GIVEN PROBLEM: Search the data for the word "scene". Reproduce every line where it is found.

AVAILABLE DATA:
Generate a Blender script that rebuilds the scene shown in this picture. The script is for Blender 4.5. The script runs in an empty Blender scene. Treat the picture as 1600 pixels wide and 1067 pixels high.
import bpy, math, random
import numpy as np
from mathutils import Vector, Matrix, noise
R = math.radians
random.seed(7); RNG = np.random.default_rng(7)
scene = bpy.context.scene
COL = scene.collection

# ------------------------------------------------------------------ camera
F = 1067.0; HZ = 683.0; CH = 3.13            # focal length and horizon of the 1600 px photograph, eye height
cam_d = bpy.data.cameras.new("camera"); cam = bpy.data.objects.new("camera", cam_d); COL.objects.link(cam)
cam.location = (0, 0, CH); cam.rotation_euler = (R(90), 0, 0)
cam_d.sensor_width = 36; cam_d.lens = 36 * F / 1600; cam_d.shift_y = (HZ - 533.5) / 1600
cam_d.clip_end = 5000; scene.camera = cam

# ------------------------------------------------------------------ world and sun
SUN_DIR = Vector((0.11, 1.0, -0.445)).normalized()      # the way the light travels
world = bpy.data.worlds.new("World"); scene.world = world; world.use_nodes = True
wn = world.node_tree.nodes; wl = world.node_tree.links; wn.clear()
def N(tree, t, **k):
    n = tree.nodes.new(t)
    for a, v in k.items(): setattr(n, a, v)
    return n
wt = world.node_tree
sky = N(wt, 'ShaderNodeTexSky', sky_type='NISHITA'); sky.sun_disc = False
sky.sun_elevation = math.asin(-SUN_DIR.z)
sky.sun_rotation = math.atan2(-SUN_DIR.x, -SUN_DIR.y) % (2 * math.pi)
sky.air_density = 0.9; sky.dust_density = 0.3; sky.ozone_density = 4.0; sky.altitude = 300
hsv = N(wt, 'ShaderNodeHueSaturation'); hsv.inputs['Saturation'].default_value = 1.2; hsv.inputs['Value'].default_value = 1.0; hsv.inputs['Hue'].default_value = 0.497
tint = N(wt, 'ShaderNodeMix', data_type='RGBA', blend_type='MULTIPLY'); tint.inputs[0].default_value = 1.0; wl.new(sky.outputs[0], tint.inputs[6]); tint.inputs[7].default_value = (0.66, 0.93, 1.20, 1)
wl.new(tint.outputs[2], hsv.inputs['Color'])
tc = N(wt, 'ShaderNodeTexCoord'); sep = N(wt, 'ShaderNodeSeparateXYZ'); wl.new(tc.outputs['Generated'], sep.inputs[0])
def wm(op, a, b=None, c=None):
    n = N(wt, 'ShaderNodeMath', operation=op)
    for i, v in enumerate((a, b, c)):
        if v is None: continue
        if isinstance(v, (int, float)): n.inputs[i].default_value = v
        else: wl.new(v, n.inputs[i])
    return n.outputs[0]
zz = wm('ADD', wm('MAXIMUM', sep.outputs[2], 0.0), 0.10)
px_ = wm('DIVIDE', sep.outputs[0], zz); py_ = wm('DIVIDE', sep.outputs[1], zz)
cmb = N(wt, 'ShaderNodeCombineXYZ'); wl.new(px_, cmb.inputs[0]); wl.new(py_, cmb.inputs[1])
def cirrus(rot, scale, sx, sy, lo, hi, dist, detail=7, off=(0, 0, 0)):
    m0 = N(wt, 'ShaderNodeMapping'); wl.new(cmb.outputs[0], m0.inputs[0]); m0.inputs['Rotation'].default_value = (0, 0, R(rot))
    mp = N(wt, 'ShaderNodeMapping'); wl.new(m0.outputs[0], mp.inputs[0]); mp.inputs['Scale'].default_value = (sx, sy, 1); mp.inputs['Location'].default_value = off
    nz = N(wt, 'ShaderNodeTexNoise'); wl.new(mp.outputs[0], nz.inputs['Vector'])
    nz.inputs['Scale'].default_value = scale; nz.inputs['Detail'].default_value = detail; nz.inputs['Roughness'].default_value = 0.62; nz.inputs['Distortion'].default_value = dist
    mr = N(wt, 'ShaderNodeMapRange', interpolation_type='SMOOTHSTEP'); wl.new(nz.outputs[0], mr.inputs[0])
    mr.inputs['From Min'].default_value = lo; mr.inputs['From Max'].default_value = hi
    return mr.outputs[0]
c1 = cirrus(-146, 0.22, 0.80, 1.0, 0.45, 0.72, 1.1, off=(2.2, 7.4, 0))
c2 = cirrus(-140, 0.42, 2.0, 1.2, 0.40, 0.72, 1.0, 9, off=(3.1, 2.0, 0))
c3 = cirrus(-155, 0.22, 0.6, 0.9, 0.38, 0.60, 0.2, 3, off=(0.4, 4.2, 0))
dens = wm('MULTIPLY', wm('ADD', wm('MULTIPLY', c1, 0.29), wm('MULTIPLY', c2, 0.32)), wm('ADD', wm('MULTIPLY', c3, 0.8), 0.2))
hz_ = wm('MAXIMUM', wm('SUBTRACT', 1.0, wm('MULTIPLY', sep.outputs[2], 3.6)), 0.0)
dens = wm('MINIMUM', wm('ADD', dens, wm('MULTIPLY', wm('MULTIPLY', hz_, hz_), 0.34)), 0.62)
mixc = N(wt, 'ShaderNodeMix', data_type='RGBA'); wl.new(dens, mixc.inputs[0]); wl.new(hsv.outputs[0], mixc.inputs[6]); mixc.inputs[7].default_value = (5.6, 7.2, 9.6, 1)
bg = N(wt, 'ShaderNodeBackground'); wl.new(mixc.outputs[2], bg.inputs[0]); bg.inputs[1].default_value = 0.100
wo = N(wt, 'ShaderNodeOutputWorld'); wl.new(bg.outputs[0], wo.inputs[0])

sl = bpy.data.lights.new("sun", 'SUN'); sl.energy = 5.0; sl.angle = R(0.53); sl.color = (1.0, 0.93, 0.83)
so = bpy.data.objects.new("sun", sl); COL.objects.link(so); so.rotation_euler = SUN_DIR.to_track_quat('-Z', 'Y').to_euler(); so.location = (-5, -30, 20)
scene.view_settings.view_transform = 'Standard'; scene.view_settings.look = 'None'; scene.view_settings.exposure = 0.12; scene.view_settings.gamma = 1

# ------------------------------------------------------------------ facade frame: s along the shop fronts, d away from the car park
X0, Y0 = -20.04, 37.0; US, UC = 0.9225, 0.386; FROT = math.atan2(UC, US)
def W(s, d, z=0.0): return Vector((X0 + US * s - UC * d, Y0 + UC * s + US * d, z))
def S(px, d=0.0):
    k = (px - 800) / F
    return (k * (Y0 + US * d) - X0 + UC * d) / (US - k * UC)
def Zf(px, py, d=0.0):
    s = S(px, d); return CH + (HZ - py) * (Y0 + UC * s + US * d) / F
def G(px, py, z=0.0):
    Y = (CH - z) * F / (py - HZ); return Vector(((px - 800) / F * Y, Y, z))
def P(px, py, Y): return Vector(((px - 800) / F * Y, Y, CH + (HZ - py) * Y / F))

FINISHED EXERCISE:
Generate a Blender script that rebuilds the scene shown in this picture. The script is for Blender 4.5. The script runs in an empty Blender scene. Treat the picture as 1600 pixels wide and 1067 pixels high.
scene = bpy.context.scene
COL = scene.collection
cam_d.clip_end = 5000; scene.camera = cam
world = bpy.data.worlds.new("World"); scene.world = world; world.use_nodes = True
scene.view_settings.view_transform = 'Standard'; scene.view_settings.look = 'None'; scene.view_settings.exposure = 0.12; scene.view_settings.gamma = 1